All this is already having an effect back in Britain, where rising bond yields are imperilling Rachel Reeves’ already bleak budget projections, and a government elected in large part because public services were on their knees is now poised to cut them further. (I was going to describe this as “round X of austerity”. I didn’t because I honestly couldn’t work out what “X “should be.) All this has raised questions about the Chancellor’s future, because nothing reassures jittery financial markets better than a panicked decision to sack your finance minister. If that doesn’t do it, perhaps more swinging cuts to disability benefits will.
Labour is not the only political party at risk of unexpected personnel changes. Kemi Badenoch’s big relaunch speech has proved very popular with the sketch writers (“already out of ideas”; “lots of policies, they just go to another school”), but not so much with anybody else. No matter: if that doesn’t convince wavering voters, her suggestion that we means test pensions surely will. And now, Reform is edging ever closer to topping the polls for the first time. The only comfort to be taken from the increasingly plausible prospect of Prime Minister Nigel Farage is the lingering suspicion that he’s as terrified by the prospect as we are.
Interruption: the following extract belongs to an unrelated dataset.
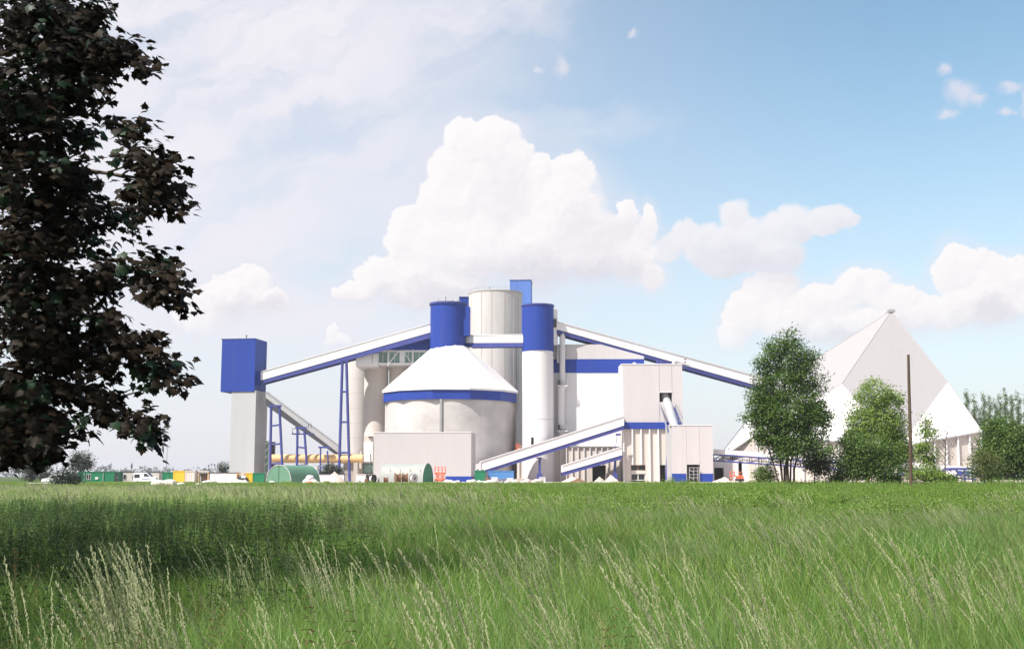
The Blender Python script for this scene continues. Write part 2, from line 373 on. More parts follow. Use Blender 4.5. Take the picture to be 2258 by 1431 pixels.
# stair tower beside it
t = thing('stair_tower', 'slim scaffold stair tower with pale green mesh panels beside the pale tower shaft', 'stairs', (fx(590, 1040, 302), 303, .4))
for x in (585, 594):
    m = MB(); p = at(x, 968, 302); m.tube([p, (p.x, p.y, .3)], .11, 6); m.build('post', M['lamp'], t)
m = MB(); pbox(m, 585.6, 593.4, 972, 1040, 302.6, .12); m.build('mesh_panel', M['gglass'], t)
for y in (980, 995, 1010, 1025):
    m = MB(); m.tube([at(585, y, 301.9), at(594, y - 8, 301.9)], .09, 6); m.build('handrail', M['lamp'], t)
m = MB(); pbox(m, 596.5, 604, 974, None, 308, 1.5)
o = m.build('column', M['dsteel']); o.name = 'steel_column'; tag(o, 'dark square steel column behind the blue trestle next to the pale tower', 'column')

# --- galleries ----------------------------------------------------------------------
gallery('conveyor_gallery', 'long white conveyor gallery climbing from the blue tower head to the wide blue drum', (573, 821, 839, 847, 301.5), (951, 713.5, 732, 744.5, 295), 3.6)
gallery('conveyor_gallery', 'short level white conveyor gallery bridging the two blue drums', (1026, 740, 756, 766, 294), (1153, 738.5, 755.5, 764.5, 283.6), 3.2)
gallery('conveyor_gallery', 'long white conveyor gallery running down from the narrow blue drum to the pyramid hall', (1222, 708.5, 724.5, 733.5, 286), (1706, 840, 860, 867, 300), 3.6)
gallery('conveyor_gallery', 'white conveyor gallery rising from the ground past the low grey shed to the grey block', (1060, 1018.5, 1039, 1046, 275.5), (1376, 918, 938, 947, 279), 3.2)
gallery('conveyor_gallery', 'shorter lower white conveyor gallery rising from the ground in front of the ribbed shed', (1240, 1027, 1041, 1049, 277), (1372, 986, 1003, 1012, 278), 3.0)
gallery('conveyor_gallery', 'grey conveyor gallery with dark grating underside running down from the pale tower to the ground', (586, 864, 877, 894, 300.5), (748, 984, 1000, 1008, 301), 3.6, ('lgrey', 'dsteel', 'lgrey'))
# loading hood at the foot of the rising gallery
t = thing('loading_hopper', 'white boxy hopper at the foot of the long rising conveyor gallery', 'hopper', (fx(1050, 1045, 275), 275, .4))
m = MB(); P0 = [at(1042, 1027, 275), at(1042, 1050, 275), at(1060.5, 1046, 275.3), at(1060.5, 1018.5, 275.3)]
m.add(P0 + [p + Vector((0, 3.6, 0)) for p in P0], [(0, 1, 2, 3), (7, 6, 5, 4), (0, 4, 5, 1), (1, 5, 6, 2), (2, 6, 7, 3), (3, 7, 4, 0)]); m.build('casing', M['white'], t)
m = MB(); pbox(m, 1044, 1058, 1049, None, 275.6, 2.5); m.build('frame', M['dsteel'], t)

# --- round raw-material store with conical roof ------------------------------------
Yc = 294.0; cx = fx(992, 900, Yc); Rw = 142 * Yc / F; Rf = 149.5 * Yc / F
t = thing('round_store', 'round pale concrete store with a faceted white cone roof and a blue eaves band', 'store', (cx, Yc, .4))
ze0, ze1 = fz(845, 889, Yc), fz(845, 869.5, Yc); zt = fz(992, 765, Yc)
m = MB(); m.cyl(cx, Yc, .1, ze0, Rw, n=96); m.build('wall', M['stuc'], t, 30)
a0 = R(-90 - 11)
m = MB(); m.cyl(cx, Yc, ze0, ze1, Rf, n=12, a0=a0); fb = m.build('eaves_band', M['blue'], t)
m = MB(); m.cyl(cx, Yc, ze1 + .003, ze1 + .45, Rf + .35, n=12, a0=a0); m.cyl(cx, Yc, ze1 + .45, zt, Rf + .35, 37.5 * Yc / F, n=12, a0=a0, cap0=False)
rf = m.build('roof', M['roofw'], t)
for k in range(12):   # standing ridge caps
    a = a0 + 2 * math.pi * k / 12
    m = MB(); m.tube([(cx + (Rf + .35) * math.cos(a), Yc + (Rf + .35) * math.sin(a), ze1 + .42), (cx + 37.5 * Yc / F * math.cos(a), Yc + 37.5 * Yc / F * math.sin(a), zt)], .09, 5)
    if math.sin(a) < .3: sub(m.build('ridge_cap', M['white'], t), rf)
dx = fx(988, 720, Yc); Rd = 39.5 * Yc / F; zd = fz(988, 674, Yc)
m = MB(); m.cyl(dx, Yc, zt - .6, zd, Rd, n=64); dr = m.build('head_drum', M['blue'], t, 30)
m = MB(); m.cyl(dx, Yc, zd, zd + .5, Rd + .28, n=64); sub(m.build('rim', M['bsteel'], t, 30), dr)
for ddx in (-2.3, -.5, 1.2, 2.6):
    m = MB(); m.tube([(dx + ddx, Yc - 2.5, zd + .45), (dx + ddx, Yc - 2.5, zd + 1.6 + .4 * math.sin(ddx * 9))], .07, 5); sub(m.build('roof_vent', M['dsteel'], t), dr)
m = MB(); pbox(m, 1006, 1036, 676, 740, Yc - 2.4, 4.8); sub(m.build('hood', M['blue'], t), dr)
for px, wd in ((980.5, 4.2), (1136, 8)):   # vertical strips on the wall
    a = math.asin(max(-1, min(1, (px - 992) / 144))); X, Yy = cx + Rw * math.sin(a), Yc - Rw * math.cos(a)
    m = MB(); m.box(X - wd / 2 * Yc / F, X + wd / 2 * Yc / F, Yy - .45, Yy + .5, .1, ze0); m.build('downpipe', M['concd'] if px > 1000 else M['lamp'], t)
for px in (922,):
    m = MB(); a = at(px, 945, 279.6); m.tube([a, a + Vector((0, 0, -3))], .12, 5); m.build('roof_vent', M['lamp'], t)

# --- big concrete silo behind it ----------------------------------------------------
Yc2 = 325.0; cx2 = fx(1092.5, 760, Yc2); R2 = 59.5 * Yc2 / F; z2 = fz(1092, 650, Yc2)
t = thing('concrete_silo', 'very tall pale concrete silo rising behind the cone roof, tallest cylinder of the works', 'silo', (cx2, Yc2, .4), 'concrete silos')
m = MB(); m.cyl(cx2, Yc2, .2, z2, R2, n=80); wl = m.build('wall', M['conc'], t, 30)
m = MB(); m.cyl(cx2, Yc2, z2, z2 + .35, R2 + .12, n=80); m.build('rim', M['concd'], t, 30)
for a in (-150, -120, -97, -70, -48, -32):
    m = MB(); a = R(a); X, Yy = cx2 + (R2 - .02) * math.cos(a), Yc2 + (R2 - .02) * math.sin(a)
    m.tube([(X, Yy, 20), (X, Yy, z2)], .10, 5); sub(m.build('pour_seam', M['concd'], t), wl)
n = 22; m = MB()
for k in range(n):
    a, b = 2 * math.pi * k / n, 2 * math.pi * (k + 1) / n; rr = R2 - .3
    A, B = Vector((cx2 + rr * math.cos(a), Yc2 + rr * math.sin(a), z2)), Vector((cx2 + rr * math.cos(b), Yc2 + rr * math.sin(b), z2))
    m.tube([A + Vector((0, 0, .3)), A + Vector((0, 0, 1.2))], .035, 4); m.tube([A + Vector((0, 0, 1.2)), B + Vector((0, 0, 1.2))], .03, 4)
m.build('railing', M['lamp'], t)
m = MB(); a = at(1079.5, 645, Yc2 - 3); m.tube([a, a + Vector((0, 0, 1.6))], .08, 5); m.build('aerial', M['dsteel'], t)
m = MB(); m.tube([(cx2 + R2 * .80, Yc2 - R2 * .62, 3), (cx2 + R2 * .80, Yc2 - R2 * .62, z2 - 14)], .22, 6); m.build('downpipe', M['lamp'], t)
t = thing('lift_tower', 'tall light blue square tower rising behind the right edge of the tallest silo', 'tower', (fx(1150, 900, 338), 338, .4))
m = MB(); pbox(m, 1124, 1171, 618, None, 338, 7, R(-4)); m.build('wall', mat('faded_blue_cladding', (.085, .17, .46), .6, .14, (.4, .4, .05), rib=.9), t)
m = MB(); pbox(m, 1123.5, 1171.5, 616.6, 618.3, 337.9, 7.2, R(-4)); m.build('roof_edge', M['bsteel'], t)
t = thing('rooftop_box', 'small blue box housing at the left shoulder of the tallest silo', 'housing', (fx(1022, 665, 331), 331, fz(1022, 720, 331)))
m = MB(); pbox(m, 1012.5, 1034, 655, 720, 331, 5); m.build('casing', M['blue'], t)
m = MB(); pbox(m, 1012, 1034.5, 654, 655.6, 330.8, 5.4); m.build('roof_edge', M['bsteel'], t)
m = MB(); pbox(m, 1013.5, 1017, 665, 670, 330.8, .3); m.build('lamp', M['white'], t)

# --- slim mill tower ----------------------------------------------------------------
Y3 = 285.5; c3 = fx(1186, 830, Y3); R3 = 34.5 * Y3 / F; za, zb = fz(1186, 773, Y3), fz(1186, 677, Y3)
t = thing('silo_tower', 'slim white round tower capped by a narrow blue drum, right of the cone roof', 'tower', (c3, Y3, .4))
m = MB(); m.cyl(c3, Y3, .2, za, R3, n=64); sh = m.build('shaft', M['white'], t, 30)
m = MB(); m.cyl(c3, Y3, za - .3, zb, R3 + .12, n=64); dr = m.build('head_drum', M['blue'], t, 30)
m = MB(); m.cyl(c3, Y3, zb, zb + .4, R3 + .28, n=64); sub(m.build('rim', M['bsteel'], t, 30), dr)
m = MB(); m.cyl(c3, Y3, fz(1186, 925, Y3) - .06, fz(1186, 925, Y3) + .06, R3 + .03, n=64); sub(m.build('seam', M['lgrey'], t, 30), sh)
a = at(1174, 975, Y3 - R3 + .1); a.y = Y3 - math.sqrt(R3 ** 2 - (a.x - c3) ** 2)
m = MB(); m.box(a.x - .32, a.x + .32, a.y - .14, a.y + .4, a.z - 1.1, a.z + 1.2); m.build('door', M['hole'], t)
m = MB(); m.cyl(c3 + 1.25, Y3 + 2.2, fz(1186, 760, Y3), fz(1186, 682, Y3), R3 - .1, n=48); m.build('stair_enclosure', M['white'], t, 30)
m = MB(); m.box(c3 + R3 + .1, c3 + R3 + .8, Y3 - .7, Y3 + .1, fz(1222, 722, Y3), fz(1222, 704, Y3)); m.build('platform', M['dsteel'], t)
m = MB(); m.tube([at(1216, 776, Y3 - .4), at(1223, 786, Y3 - .4)], .12, 6); m.build('bracket', M['dsteel'], t)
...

But looming over it all is the biggest crisis of the lot. In 2024, the global average temperature passed 1.5C above the pre-industrial average for the first time, and CO2 levels hit a new high. Large chunks of Los Angeles have dramatically illustrated the threat by spending the new year thus far on fire. Climate catastrophe won’t care how rich you are.
It’s tempting to say that this could render all those other problems irrelevant, in roughly the manner that a massing horde of ice zombies could rather overshadow the question of who sat the Iron Throne, but the truth is more frightening still. Climate crisis will mean economic crisis, and tens of millions of refugees. You think the nasty right is booming now? Just you wait.
Eight years ago this week, someone then very dear to me told me that they were “seriously thinking about becoming politically disengaged”. We’d just lived through Brexit, and what we now must refer to as the first Trump victory, and could do very little about the rolling political crises on either side of the Atlantic. Helplessly watching them unfold meant sacrificing your mental health, for very little benefit.
I have more than a little sympathy. But as Leon Trotsky is purported to have said about conflict, you may not be interested in war, but war is interested in you. The same, I fear, is true of 2025. It’s going to be a bumpy ride.